Source: www.reuters.com

4 Min Read

PARIS (Reuters) - European planemaker Airbus AIR.PA is in talks with the French state regarding possible support for aircraft deliveries, even though it has no liquidity problems at present, Airbus Chief Executive Guillaume Faury said on Thursday.

“In crises of such importance, and crises which are as global as this, one needs states to help. States have an absolutely essential role to play,” Faury told RTL radio.

“We are holding very frequent discussions. The state is very willing to listen, and is very understanding of our position,” Faury said.

Airbus shares rose 9%.

Last month Airbus AIR.PA boosted its liquidity with a 15-billion-euro expanded credit facility.

“We are no longer in a problem of liquidity but one of adapting to the situation,” Faury said.

“What we need to survive is to have a certain number of deliveries of aircraft. So the first priority is to get traffic moving and help airlines who have been impacted in a very brutal and severe fashion to survive and resume their activities.”

Faury, who last week told Airbus employees that the company’s survival was in question without immediate action, told RTL that there was a need for export financing support.

Export credit agencies played a key role in keeping deliveries moving during the 2009 financial crisis, but their role has since diminished. European nations withdrew the support during most of a four-year corruption investigation culminating in a record 3.6-billion-euro fine against Airbus in January.

The scheme was revised last year on a case-by-case basis but volumes of activity have remained lower than in the past.

French Finance Minister Bruno Le Maire said earlier this week that the French state was ready to provide “massive” support to Airbus, if the circumstances arose.

On Wednesday, Airbus said it did not immediately see a need for further government support as it posted sharply lower first-quarter profits.

Airbus has cut production, implemented furloughs and slowed future development spending but is not shielded from further problems as the industry faces its worst crisis, Faury told RTL.
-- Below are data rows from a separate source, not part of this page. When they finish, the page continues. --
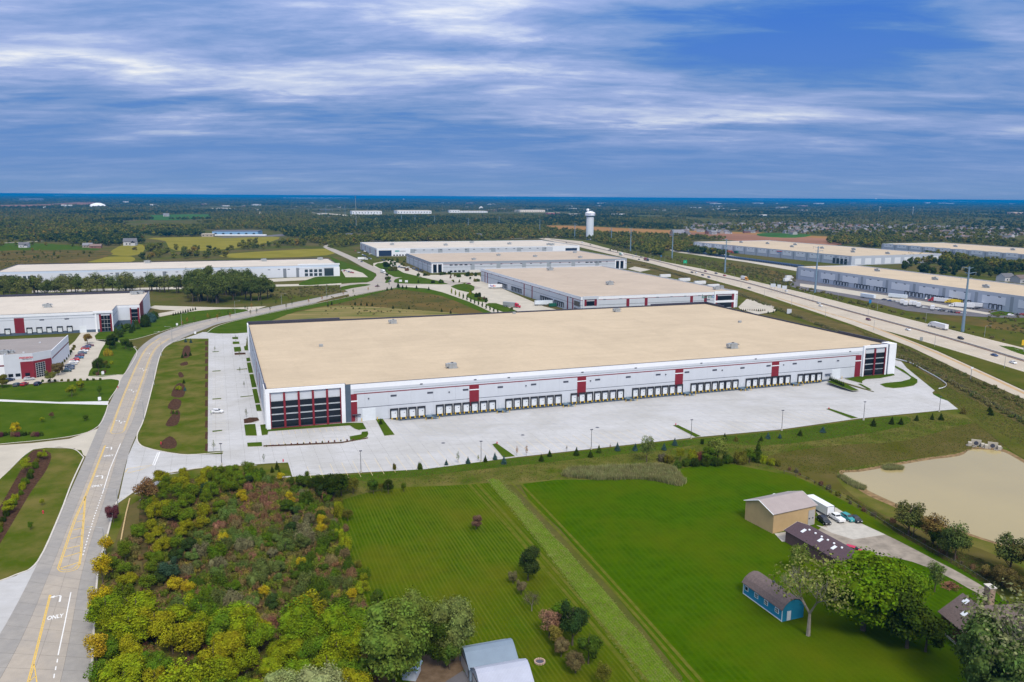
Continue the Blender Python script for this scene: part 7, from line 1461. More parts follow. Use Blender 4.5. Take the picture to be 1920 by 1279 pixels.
# trees round the farm plots
tpx('round', 893, 993, 964, (.105, .06, .040), 'lone dusky red shrub in the middle of the left lawn', .95, nm='bush')
tpx('round', 990, 1089, 1024, (.026, .040, .010), 'lone dark egg shaped cedar on the left lawn', .95, vi=1)
for x, y, ty, k, c, w, lab in ((962, 1095, 1070, 'round', (.085,.08,.035), .9, 'small greyish shrub left of the dark cedar'), (977, 1116, 1086, 'round', (.085,.07,.035), .9, 'small grey brown shrub below the dark cedar'), (997, 1146, 1103, 'bare', (.06, .05, .03), 1.0, 'bare grey small tree below the dark cedar'), (1030, 1196, 1142, 'loose', (.13, .07, .045), 1.1, 'reddish leaved tree left of the dark green ones'), (1052, 1180, 1130, 'round', G1, 1.0, 'mid green tree behind the reddish one'),
        (1073, 1210, 1124, 'round', (.022, .040, .010), .85, 'tall dark green tree in the clump by the mown strip'), (1042, 1213, 1172, 'loose', (.12, .10, .02), 1.0, 'yellowish tree below the reddish one'), (1103, 1245, 1185, 'round', G2, .95, 'green rounded tree at the lower right of the clump'), (1052, 1232, 1195, 'round', (.085, .065, .03), 1.0, 'brownish shrub in the clump'), (1079, 1262, 1218, 'round', (.075, .06, .025), 1.1, 'lowest brown shrub of the clump'), (1132, 1290, 1240, 'loose', OL, .8, 'small thin tree at the bottom end of the clump'),
        (738, 1285, 1126, 'big', (.062, .092, .014), .92, 'large silvery green maple beside the dirt yard'), (790, 1215, 1102, 'big', (.080, .105, .020), .75, 'silvery green tree behind the large maple'), (850, 1240, 1117, 'big', (.085, .105, .028), .72, 'weeping silvery tree above the garages'), (822, 1248, 1160, 'round', GD, 1.0, 'dark tree under the silvery ones'), (843, 1256, 1190, 'round', (.05, .08, .012), .8, 'green low tree at the lawn corner above the garages'),
        (600, 1345, 1243, 'big', (.13, .145, .060), 1.0, 'pale silver leaved tree at the bottom edge, right'), (530, 1350, 1260, 'big', (.12, .14, .05), 1.0, 'pale silver leaved tree at the bottom edge, left'),
        (1515, 1192, 1015, 'bare', (.095, .105, .028), 1.0, 'tall half bare tree in front of the blue house'), (1498, 1075, 1018, 'loose', (.09, .12, .02), .9, 'yellow green small tree before the purple roofed shed'),
        (1618, 1182, 1036, 'big', (.052, .090, .003), 1.2, 'huge bright green maple right of the blue house'), (1668, 1172, 1052, 'big', (.046, .080, .004), 1.05, 'green maple adjoining the huge one on its right'), (1700, 1215, 1100, 'round', (.022, .036, .004), 1.15, 'dark broad tree before the brick house'), (1735, 1222, 1150, 'round', (.024, .040, .004), 1.3, 'dark low tree touching the brick house'), (1752, 1110, 1052, 'loose', (.06, .09, .02), .8, 'thin light tree on the lawn above the dark ones'),
        (1875, 1320, 1085, 'bare', (.105, .115, .05), 1.05, 'big half bare willow at the lower right corner'), (1850, 1330, 1150, 'big', (.048, .075, .018), .8, 'leafy green tree under the half bare willow'), (1925, 1300, 1130, 'bare', (.08, .09, .03), .8, 'half bare tree cut by the right frame edge'),
        (1703, 1006, 938, 'loose', (.055, .060, .016), 1.15, 'dark oak like tree on the pond bank, leftmost'), (1712, 1008, 950, 'round', (.04, .055, .014), .8, 'small oak close to the leftmost one on the bank'), (1748, 1026, 965, 'loose', (.10, .07, .02), 1.1, 'rusty leaved tree on the pond bank'), (1757, 1030, 985, 'round', GD, .9, 'dark low tree under the rusty one'), (1790, 1052, 978, 'loose', (.045, .065, .016), .95, 'tall dark green tree on the pond bank, right of the rusty one'), (1775, 1046, 990, 'round', (.04, .055, .014), .9, 'green tree between the rusty one and the tall one'),
        (1893, 1078, 1000, 'loose', (.05, .065, .018), 1.1, 'spreading tree at the right edge by the pond'), (1925, 1090, 1010, 'round', (.06, .055, .015), 1.2, 'brown green tree cut by the right frame edge'), (1878, 1100, 1060, 'round', (.07, .055, .018), 1.3, 'brown thicket shrub under the spreading tree'), (1905, 1118, 1075, 'round', (.06, .05, .015), 1.3, 'brown thicket shrub at the right edge'), (1850, 1085, 1060, 'round', (.09, .07, .022), 1.2, 'dry brown shrub on the bank')):
    tpx(k, x, y, ty, c, lab, w)
random.seed(66)
for i in range(26):
    q = even([P(p) for p in [(618, 940), (634, 1000), (655, 1073), (690, 1150), (702, 1200)]], 26)[i]; kk = random.choice(('scrub', 'bush', 'loose', 'round')); tree(kk, q+Vector((random.uniform(-2.5, 3.5), random.uniform(-1, 1), 0)), random.uniform(1.4, 4.2), random.choice((G1, GY, BR, OL, G2, YG)), 'plant of the ragged thicket edge along the left lawn', 'plants of the ragged thicket edge along the left lawn', .7 if kk in ('scrub', 'bush') else 1.2)
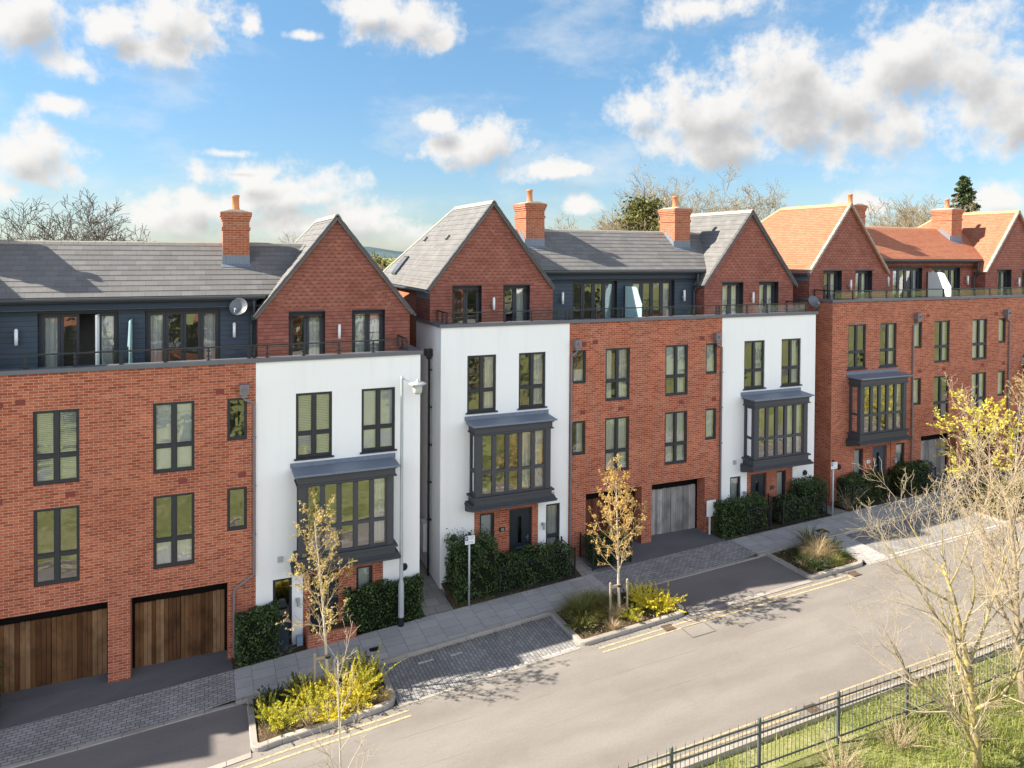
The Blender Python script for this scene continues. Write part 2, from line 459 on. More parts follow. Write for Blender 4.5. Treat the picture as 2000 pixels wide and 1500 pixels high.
c = t.ramp(t.noise(p, 0.012, 5), [(0.35, (.06, .10, .12)), (0.6, (.11, .15, .16))])  # bluish distance haze is put into the hill colour
t.principled(c, 1.0, spec=0.0)
m_leaf('leaf_hedge', [(0.15, (.010, .024, .009)), (0.5, (.04, .078, .024)), (0.85, (.14, .19, .06))], 0.2, 0.4)
m_leaf('leaf_hedge_light', [(0.15, (.02, .03, .006)), (0.5, (.06, .08, .014)), (0.85, (.15, .16, .03))], 0.25)
m_leaf('leaf_gold', [(0.15, (.34, .25, .08)), (0.5, (.56, .43, .14)), (0.9, (.72, .60, .22))], 0.4)
m_leaf('leaf_amber', [(0.15, (.32, .19, .05)), (0.5, (.60, .39, .11)), (0.9, (.78, .58, .22))], 0.4)
m_leaf('leaf_yellow', [(0.1, (.18, .20, .018)), (0.45, (.52, .50, .04)), (0.9, (.80, .74, .10))], 0.35)
m_leaf('leaf_bright', [(0.1, (.42, .38, .02)), (0.5, (.78, .67, .04)), (0.9, (.90, .80, .12))], 0.4)
m_leaf('leaf_olive', [(0.15, (.07, .08, .02)), (0.5, (.17, .18, .045)), (0.9, (.34, .31, .10))], 0.3)
m_leaf('leaf_dark', [(0.15, (.016, .026, .010)), (0.5, (.04, .06, .02)), (0.9, (.10, .12, .04))], 0.25)
m_leaf('leaf_lemon', [(0.1, (.42, .38, .04)), (0.5, (.70, .62, .08)), (0.9, (.82, .76, .20))], 0.4)
m_leaf('leaf_ivy', [(0.15, (.04, .05, .012)), (0.5, (.12, .13, .03)), (0.9, (.26, .24, .06))], 0.3)
m_leaf('leaf_spruce', [(0.15, (.014, .03, .012)), (0.5, (.04, .07, .025)), (0.9, (.12, .13, .04))], 0.2)
m_leaf('dry_grass', [(0.1, (.22, .16, .08)), (0.5, (.42, .32, .18)), (0.9, (.60, .50, .32))], 0.35)
m_leaf('grass_blade', [(0.1, (.12, .16, .03)), (0.5, (.27, .32, .07)), (0.9, (.50, .47, .18))], 0.4)
m_leaf('bud', [(0.1, (.20, .15, .05)), (0.5, (.34, .27, .10)), (0.9, (.44, .38, .16))], 0.3)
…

Airbus expanded furlough schemes this week by sending home 3,200 workers in Britain after putting 3,000 workers on government-backed partial unemployment schemes in France, and the group said thousands of German staff could also be affected.

The company has not ruled out mandatory job cuts but says it is taking time until around June to understand airline demand and the shape of the economic recovery to assess further steps.

Faury said the crisis threatened the situation of roughly 3,200 aerospace suppliers in France and called for joint industry action to protect the fragile sector.

Airbus is producing at a slower rate as it adapts to new health restrictions, he said.

Industry sources said have said Airbus is producing few aircraft due to social-distancing measures and gaps in the supply chain and must speed up production to meet a newly revised target of 40 narrowbody planes a month, down from 60.

Faury said he was in favour of passengers wearing masks rather than airlines being forced to block middle seats as flights resume.